Stephen Games's biography places Pevsner in a tradition of notable Germans, such as Holbein and Handel, who made England their home and shaped the nation's cultural life. Games was contracted to write a biography when Pevsner, diminished by Alzheimer's, was incapable of being interviewed (he died in 1983). It has been an exhaustive task. This volume deals only with Pevsner's early life, in Germany.
Games handles his subject with skill and a deep knowledge of architectural thinking. He writes illuminatingly of, among much else, Pevsner's elucidation of the artistic importance of Leipzig's Baroque buildings.
But the most potent issue of the book is a darker facet of Pevsner's life. In the last months before his long exile, Pevsner wrote respectfully and even sympathetically of the artistic notions of Goebbels. Games writes that Pevsner "gave no sign of wanting to reject anything about the new politics, only of wanting to remove the obstacles to his becoming more involved with it".
Pevsner, having Jewish parents, was unable to continue his vocation in Germany. His dismissal and move to what appeared to be the "academic wasteland" of England conclude this part of the story. But in an appendix Games recounts a media furore of a few years ago when the Evening Standard - running an extract from a volume of Pevsner's radio talks that Games had edited - provided the headline: A Nazi in England. It was an unsubtle interpretation, which provoked numerous commentators to defend Pevsner and accuse Games of making scurrilous claims.
Games feels aggrieved by his treatment, and here defends himself capably. It is not Games's claim that Pevsner was a Nazi; but the notion that Pevsner was merely naïve will not do either.
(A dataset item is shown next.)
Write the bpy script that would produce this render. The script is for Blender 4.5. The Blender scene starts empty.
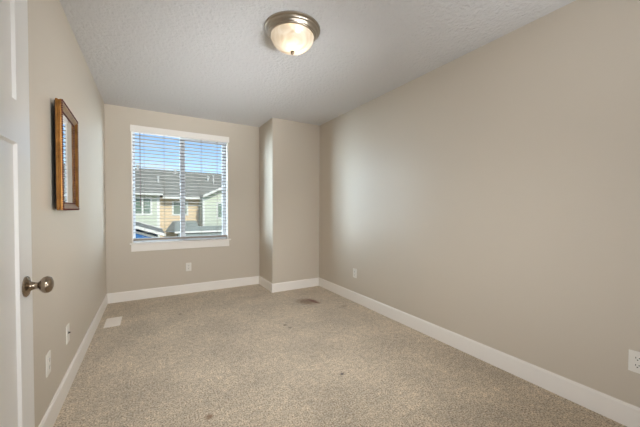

Pevsner was a great figure of English culture, but it was a tradition that he imbibed as well as interpreted. The German nationalist and authoritarian presuppositions that Nazism fed on and appropriated were widespread. They were decisively banished from German public life with the post-war founding of a great democracy on the ruins of barbarism. Until then, they formed a historical undercurrent that even victims of it such as Pevsner did not fully escape.